Substack has opened a door to share this work with people who will, I hope, understand what I did and why — and who might forgive its ragged edges and length and, too often, shoddy construction. In return for your patience in those matters, I give you what is produced when someone commits to write as though they will never write again.
And so, we’re right back to the airplane crash and the stranger across the aisle scenario I described at the start of these chapters. I’ve taken it full circle, to keep hammering, hammering, hammering on that nail.
*
In these Saturday Morning Posts I’m going to share the best of what I wrote spinning around that year. The work breaks into major sections: my world at seven years old (Threshold), my loving, but confounding and eccentric parents (Scheherazade), and the story of falling in love with my wife (The White Album). Finisterre, which you’ve either read or still have the opportunity to read — please do! — was about love, but, equally important for the children: it was about adult grief, fatigue, and confusion. The Watchmaker was the very last section, a short one, the closest of anything to spirituality that I touched on racing the clock.

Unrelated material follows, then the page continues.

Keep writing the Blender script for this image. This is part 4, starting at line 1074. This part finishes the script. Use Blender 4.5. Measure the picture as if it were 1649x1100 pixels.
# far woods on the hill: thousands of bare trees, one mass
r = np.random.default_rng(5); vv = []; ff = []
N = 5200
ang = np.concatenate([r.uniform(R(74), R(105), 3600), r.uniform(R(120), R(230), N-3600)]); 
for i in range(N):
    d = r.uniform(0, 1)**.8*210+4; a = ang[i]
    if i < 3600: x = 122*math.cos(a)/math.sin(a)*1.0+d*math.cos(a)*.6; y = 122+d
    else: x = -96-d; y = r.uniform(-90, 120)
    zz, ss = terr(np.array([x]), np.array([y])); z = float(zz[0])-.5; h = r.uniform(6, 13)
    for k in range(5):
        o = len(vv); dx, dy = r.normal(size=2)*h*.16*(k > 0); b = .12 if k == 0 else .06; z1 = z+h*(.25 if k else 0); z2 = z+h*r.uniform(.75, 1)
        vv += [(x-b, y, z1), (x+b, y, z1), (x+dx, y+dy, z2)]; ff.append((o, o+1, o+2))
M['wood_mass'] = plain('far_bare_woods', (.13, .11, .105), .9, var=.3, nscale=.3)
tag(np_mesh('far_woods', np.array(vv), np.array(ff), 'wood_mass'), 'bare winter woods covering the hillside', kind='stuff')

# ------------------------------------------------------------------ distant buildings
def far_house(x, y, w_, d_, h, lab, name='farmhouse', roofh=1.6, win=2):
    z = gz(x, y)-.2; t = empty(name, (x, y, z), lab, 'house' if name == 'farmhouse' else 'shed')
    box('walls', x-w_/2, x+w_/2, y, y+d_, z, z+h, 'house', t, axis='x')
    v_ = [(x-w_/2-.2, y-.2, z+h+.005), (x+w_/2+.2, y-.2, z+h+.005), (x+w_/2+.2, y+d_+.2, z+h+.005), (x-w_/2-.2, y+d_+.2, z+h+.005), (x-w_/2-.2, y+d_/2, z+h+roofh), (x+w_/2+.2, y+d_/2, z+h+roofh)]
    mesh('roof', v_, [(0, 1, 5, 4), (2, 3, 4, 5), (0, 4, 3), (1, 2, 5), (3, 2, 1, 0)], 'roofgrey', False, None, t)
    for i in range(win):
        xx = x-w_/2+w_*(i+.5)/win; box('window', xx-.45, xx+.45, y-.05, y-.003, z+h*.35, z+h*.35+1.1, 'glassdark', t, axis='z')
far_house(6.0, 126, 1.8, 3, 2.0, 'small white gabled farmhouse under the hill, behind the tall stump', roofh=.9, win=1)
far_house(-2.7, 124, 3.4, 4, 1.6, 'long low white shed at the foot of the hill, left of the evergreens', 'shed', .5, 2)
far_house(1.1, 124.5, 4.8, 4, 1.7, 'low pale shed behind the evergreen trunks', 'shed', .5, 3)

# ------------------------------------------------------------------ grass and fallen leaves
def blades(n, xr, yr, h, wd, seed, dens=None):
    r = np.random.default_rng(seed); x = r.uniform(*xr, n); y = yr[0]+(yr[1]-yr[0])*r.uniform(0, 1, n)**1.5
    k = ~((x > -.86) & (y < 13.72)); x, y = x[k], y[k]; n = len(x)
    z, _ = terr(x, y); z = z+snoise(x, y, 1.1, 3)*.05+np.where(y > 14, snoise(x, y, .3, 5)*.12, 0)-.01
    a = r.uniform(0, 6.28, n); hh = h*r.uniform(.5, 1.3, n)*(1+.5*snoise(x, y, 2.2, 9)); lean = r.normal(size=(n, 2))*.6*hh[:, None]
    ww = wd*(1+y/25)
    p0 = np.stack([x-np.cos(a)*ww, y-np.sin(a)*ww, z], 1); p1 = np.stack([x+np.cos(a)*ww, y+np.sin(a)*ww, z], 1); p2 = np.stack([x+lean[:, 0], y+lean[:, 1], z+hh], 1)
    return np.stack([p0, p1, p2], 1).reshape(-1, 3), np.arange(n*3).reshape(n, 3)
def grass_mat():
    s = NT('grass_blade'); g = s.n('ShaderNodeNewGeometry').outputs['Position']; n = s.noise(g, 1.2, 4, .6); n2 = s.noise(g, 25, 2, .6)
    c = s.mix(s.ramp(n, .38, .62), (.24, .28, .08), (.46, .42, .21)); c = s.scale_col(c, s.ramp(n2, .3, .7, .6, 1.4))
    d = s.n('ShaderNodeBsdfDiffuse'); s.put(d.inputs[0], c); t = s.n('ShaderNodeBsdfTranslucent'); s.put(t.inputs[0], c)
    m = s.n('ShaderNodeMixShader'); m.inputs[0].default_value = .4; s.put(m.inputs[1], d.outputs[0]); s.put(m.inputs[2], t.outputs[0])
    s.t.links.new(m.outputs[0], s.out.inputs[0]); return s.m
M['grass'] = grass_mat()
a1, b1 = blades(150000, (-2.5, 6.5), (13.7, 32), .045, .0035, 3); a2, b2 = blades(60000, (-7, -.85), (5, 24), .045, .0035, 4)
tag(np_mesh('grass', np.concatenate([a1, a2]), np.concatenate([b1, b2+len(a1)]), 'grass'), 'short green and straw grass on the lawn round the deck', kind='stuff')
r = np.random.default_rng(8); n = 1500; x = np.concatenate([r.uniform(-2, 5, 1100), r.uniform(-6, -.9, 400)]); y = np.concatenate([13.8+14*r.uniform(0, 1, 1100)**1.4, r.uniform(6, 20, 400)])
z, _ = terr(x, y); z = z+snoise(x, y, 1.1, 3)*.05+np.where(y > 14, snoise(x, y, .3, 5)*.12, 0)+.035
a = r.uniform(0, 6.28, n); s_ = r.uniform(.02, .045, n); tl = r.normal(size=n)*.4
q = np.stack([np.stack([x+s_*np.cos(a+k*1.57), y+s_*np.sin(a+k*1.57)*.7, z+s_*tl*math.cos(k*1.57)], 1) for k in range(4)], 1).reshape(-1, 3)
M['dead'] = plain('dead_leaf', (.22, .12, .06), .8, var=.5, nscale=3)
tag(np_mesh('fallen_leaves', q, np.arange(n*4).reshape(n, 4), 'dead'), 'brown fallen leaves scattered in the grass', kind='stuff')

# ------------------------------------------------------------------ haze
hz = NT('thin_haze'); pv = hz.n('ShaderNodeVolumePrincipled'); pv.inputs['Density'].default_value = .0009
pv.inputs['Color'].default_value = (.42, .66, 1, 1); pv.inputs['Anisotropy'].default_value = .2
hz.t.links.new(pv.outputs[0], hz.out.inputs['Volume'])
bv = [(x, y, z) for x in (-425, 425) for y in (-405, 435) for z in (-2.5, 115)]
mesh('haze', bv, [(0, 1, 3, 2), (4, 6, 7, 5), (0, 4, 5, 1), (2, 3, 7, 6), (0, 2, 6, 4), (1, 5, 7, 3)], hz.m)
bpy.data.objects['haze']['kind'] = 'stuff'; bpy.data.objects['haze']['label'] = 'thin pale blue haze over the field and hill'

This piece, The Stranger Across the Aisle, was the work’s introduction.
Since these Cricket Notes have turned unexpectedly into a Foreword, there is the matter of the dedication, as important to me as anything else. There’s no clear place to put it here on Substack. So, here then:
365 was and remains dedicated to my brother, Chris, to my wife, Melanie and, of course, to my children, Daniel and Alannah. They were listed from Day 1 in the order which I’ve been blessed to have them in my life. If I got nothing else right spinning around the sun that year, I hit my walk-off early.

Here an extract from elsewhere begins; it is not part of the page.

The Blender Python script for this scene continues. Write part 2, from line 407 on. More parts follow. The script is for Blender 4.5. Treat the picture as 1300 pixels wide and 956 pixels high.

(That I am writing a Foreword to sharing this work in an inadvertent footnote addressed to “Crickets” may explain my publishing outcomes.)
*
365 has always intended to demonstrate an abiding gratitude and to provide evidence, section by section, that my life — that all of our lives — are Fundamentally Good, and that my own life has been blessed, not least of all, by strangers across the aisle.
By you, in other words.
With gratitude and trepidation,
Adam
Thank you Adam. I marvel at the strange miracle that fate not only granted me a life of ridiculously good fortune, a kind of bottomless chest of blessings, it also gave me you. On top of everything else, I have Adam as my brother. It's like I won the lottery twice. It's a mystery. It doesn't make sense. Is God running an experiment? It feels that way. As anyone who reads you can see, it's not just the world class writing; the man behind the pen is a gift in his own right. I love you. Thank you for the art, and for everything else too.

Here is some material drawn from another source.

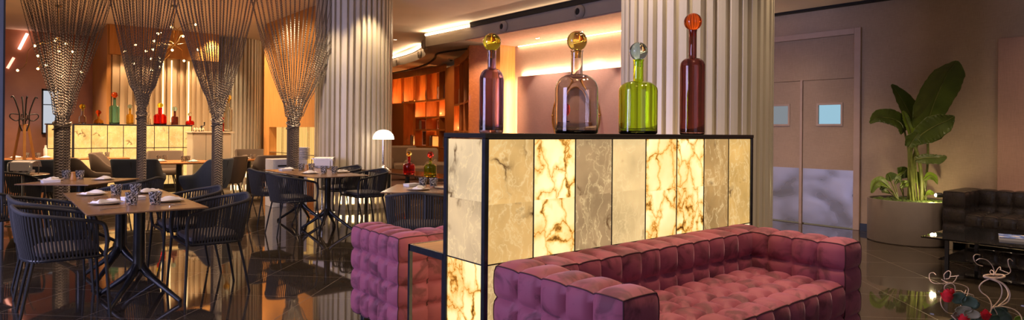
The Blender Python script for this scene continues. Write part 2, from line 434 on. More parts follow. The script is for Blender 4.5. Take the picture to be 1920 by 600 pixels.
# ---- table-top small things
def tumbler(M):
    t=T('glass_tumbler','','glass')
    o=[(.0005,0),(.034,0),(.036,.004),(.047,.098),(.0458,.0995),(.0438,.098),(.034,.018),(.0005,.015)]
    link('glass_wall',MB().lathe(o,24),M['tumbler'],t)
    return t
def napkin_plate(M):
    t=T('plate','','plate')
    link('dish',MB().lathe([(.0005,0),(.075,0),(.085,.004),(.118,.012),(.12,.0145),(.117,.016),(.084,.009),(.0005,.008)],36),M['plate'],t)
    return t
def napkin(M,seed=0):
    rnd=random.Random(seed); t=MB(); nx,ny=14,8; top=[]
    for i in range(nx+1):
        r=[]
        for j in range(ny+1):
            u=i/nx;v=j/ny; e=min(u,1-u,v,1-v)
            z=.012+.010*sin(u*7+v*3+seed)*min(1,e*6)+.006*sin(v*9+u*2+seed)+(.016*(1 if v<.55 else .55))*min(1,e*14)
            r.append((-.085+.17*u+.006*sin(v*5+seed),-.05+.1*v+.006*sin(u*6),max(.0115,z)))
        top.append(r)
    t.grid(top); nb=len(t.v)
    bot=[[(x,y,.0095) for x,y,z in r] for r in top]
    t.grid([r[::-1] for r in bot])
    # side walls
    ring=[(0,j) for j in range(ny)]+[(i,ny) for i in range(nx)]+[(nx,j) for j in range(ny,0,-1)]+[(i,0) for i in range(nx,0,-1)]
    t.grid([[top[i][j] for i,j in ring],[bot[i][j] for i,j in ring]],closed_u=True)
    return t
def fork(M,kind):
    t=MB()
    t.tube([(-.1,0,.003),(-.03,0,.006),(.03,0,.003)],[.005,.0035,.003],6,flat=.5)
    if kind=='fork':
        t.box(.028,.052,-.009,.009,.002,.0045)
        for k in range(4): y=-.0085+k*.0048; t.box(.05,.095,y,y+.0024,.002,.004)
    else: t.add([(.03,-.003,.002),(.11,-.002,.002),(.1,.008,.002),(.03,.009,.002),(.03,-.003,.005),(.11,-.002,.003),(.1,.008,.003),(.03,.009,.005)],[(0,3,2,1),(4,5,6,7),(0,1,5,4),(1,2,6,5),(2,3,7,6),(3,0,4,7)])
    return t
# ---- fluted column
def fluted(cx,cy,R,z0,z1,seed,n=26,rin=.05,rz=0):
    rnd=random.Random(seed); poly=[]
    ws=[rnd.uniform(.8,1.25) for _ in range(2*n)]; tot=sum(ws); a=rz
    for k in range(n):
        w1=ws[2*k]/tot*2*PI; w2=ws[2*k+1]/tot*2*PI
        for q in (0,.5,1): poly.append((cx+R*cos(a+w1*q),cy+R*sin(a+w1*q)))
        a+=w1; ri=R-rin-.012*rnd.random()
        for q in (0.12,.5,.88): poly.append((cx+ri*cos(a+w2*q),cy+ri*sin(a+w2*q)))
        a+=w2
    return MB().prism(poly,z0,z1)
# ================================================================= materials in use
M={}
M['rope']=fabric('black_rope',(.024,.023,.025,1),300,.4,.75)
M['iron']=plain('black_iron',(.012,.013,.016,1),.38,.0,.2)
M['iron_gloss']=plain('black_cast_iron',(.014,.015,.018,1),.3,.2,.2)
M['cushion']=fabric('grey_leather_cushion',(.10,.085,.09,1),120,.2,.6)
M['bronze_top']=plain('bronze_laminate',(.20,.112,.058,1),.27,.1,.12,12)
M['tumbler']=None
M['plate']=plain('stoneware',(.50,.42,.33,1),.25,0,.06)
M['linen']=fabric('white_linen',(.72,.70,.70,1),500,.06,.9)
M['steel']=plain('chrome',(.75,.74,.72,1),.12,1,.05)
M['seam']=plain('dark_thread',(.02,.02,.025,1),.8)
M['navy']=fabric('navy_upholstery',(.045,.057,.08,1),260,.25,.9)
M['brown']=fabric('brown_upholstery',(.085,.06,.044,1),260,.25,.9)
M['beige']=fabric('taupe_upholstery',(.20,.135,.09,1),260,.2,.9)
M['frame']=plain('blackened_steel',(.045,.048,.06,1),.26,.75,.2)
M['cream']=plain('cream_lacquer',(.55,.49,.38,1),.42,0,.03,6)
M['brass']=plain('brass',(.55,.34,.11,1),.25,1,.1)
t=NT('speckled_tumbler'); p=t.pb((.5,.5,.55,1),.08); p.inputs['Transmission Weight'].default_value=.85; p.inputs['IOR'].default_value=1.3
n=t.noise(t.coord(),75,2,.6); r=t.ramp(n.outputs[0],[(.43,(.008,.008,.01)),(.48,(.75,.73,.71)),(.6,(.95,.93,.91))]); t.l(r,p.inputs['Base Color']); M['tumbler']=t.m
M['velvet1']=velvet('plum_velvet',(.26,.066,.110,1),(.75,.5,.7))
M['velvet_pipe']=plain('plum_piping',(.05,.012,.02,1),.9)
M['leather']=plain('black_leather',(.020,.016,.015,1),.27,0,.25,60,.1)
M['leather_pipe']=plain('black_leather_piping',(.018,.014,.013,1),.4)
# wall cloth, ceiling, floor
def wallcloth(name,c):
    t=NT(name); p=t.pb(c,.82); p.inputs['Specular IOR Level'].default_value=.2
    a=t.noise(t.coord(scale=(1,1,30)),14,3,.6); b=t.noise(t.coord(scale=(30,30,1)),10,3,.6); g=t.noise(t.coord(),1.1,3)
    s=t.math('MULTIPLY',t.math('ADD',t.math('ADD',a.outputs[0],b.outputs[0]),g.outputs[0]),.333)
    d=tuple(x*.80 for x in c[:3]);u=tuple(x*1.16 for x in c[:3]); t.l(t.ramp(s,[(.38,d),(.62,u)]),p.inputs['Base Color']); t.bump(s,p,.15,.002); return t.m
M['wall']=wallcloth('taupe_wall_cloth',(.40,.30,.215,1))
M['wallpink']=wallcloth('rose_taupe_wall_cloth',(.42,.26,.20,1))
M['ceil']=plain('ceiling_paint',(.72,.61,.50,1),.8,0,.03,2)
M['beam']=plain('grey_bulkhead',(.24,.21,.185,1),.7,0,.05,3)
M['dark']=plain('dark_gap',(.008,.007,.006,1),.8)
M['doorcloth']=wallcloth('door_veneer',(.39,.285,.20,1))
M['trimpaint']=plain('taupe_trim_paint',(.42,.30,.225,1),.5,0,.04,8)
t=NT('brushed_kickplate'); p=t.pb((.42,.42,.45,1),.3,.7); n=t.noise(t.coord(scale=(1,1,1.6)),2.4,1.5,.4,.2)
t.l(t.ramp(n.outputs[0],[(.3,(.50,.50,.55)),(.7,(.58,.58,.64))]),p.inputs['Base Color']); t.l(t.ramp(n.outputs[0],[(.3,(.22,.22,.22)),(.7,(.5,.5,.5))]),p.inputs['Roughness']); t.bump(n.outputs[0],p,.35,.03); M['kick']=t.m
M['wood']=wood('walnut_veneer',srgb(146,78,30),srgb(196,120,54),3,.38,'Z',.1)
M['wood_h']=wood('walnut_veneer_level',srgb(136,74,26),srgb(172,100,42),3,.4,'X',.1)
M['woodorange']=wood('honey_veneer',srgb(172,116,56),srgb(200,144,80),2.5,.4,'Z')
# floor: black granite in diagonal tiles
t=NT('polished_black_granite'); p=t.pb((.02,.016,.013,1),.035); p.inputs['IOR'].default_value=1.75; p.inputs['Specular IOR Level'].default_value=.62
v=t.coord(); vo=t.n('ShaderNodeTexVoronoi'); vo.inputs['Scale'].default_value=170; t.l(v,vo.inputs['Vector'])
sp=t.noise(v,140,3,.7); s2=t.noise(v,1.6,3)
c1=t.ramp(sp.outputs[0],[(.42,(.006,.005,.005)),(.55,(.034,.027,.020)),(.66,(.20,.15,.105))])
sepn=t.n('ShaderNodeSeparateXYZ'); rm=t.n('ShaderNodeMapping'); rm.inputs['Rotation'].default_value=(0,0,-PI/4); t.l(v,rm.inputs[0]); t.l(rm.outputs[0],sepn.inputs[0])
def groove(o,size,off):
    a=t.math('FRACT',t.math('ADD',t.math('DIVIDE',t.math('SUBTRACT',o,off),size),100.5)); return t.math('LESS_THAN',t.math('ABSOLUTE',t.math('SUBTRACT',a,.5)),.0022/size*1.0)
g=t.math('MAXIMUM',groove(sepn.outputs[0],.70,4.89),groove(sepn.outputs[1],.681,2.77))
col=t.mix(g,c1,(.13,.10,.075,1)); t.l(col,p.inputs['Base Color'])
ro=t.math('ADD',t.math('MULTIPLY',g,.3),.035); t.l(ro,p.inputs['Roughness']); w=t.noise(v,2.3,2); t.bump(w.outputs[0],p,.05,.004); M['floor']=t.m
# ================================================================= setting
S('floor',MB().box(-6,14,-6,24,-.1,0),M['floor'],smooth=False)
S('ceiling',MB().box(-6,14,-6,24,3.7,3.8),M['ceil'],smooth=False)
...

So. I feel like we've been piecing together a puzzle without benefit of the box cover, some treasured thing that ended up in a hand-carved chest, and has slowly emerged - a flower vendor, a fountain, a group of women whispering - until we have now a fuller picture, if still looking forward to filling in the corners.
"I would put my head down and write with abandon, beyond grammar, beyond punctuation, beyond rules, beyond spelling, beyond re-reading, beyond appraisal, simply moving from thought to thought, gathering ideas up like wildflowers, stepping from stone to stone as they steadily appeared beneath my racing feet."
What a gift that year was - delighted to be one of your readers, Adam.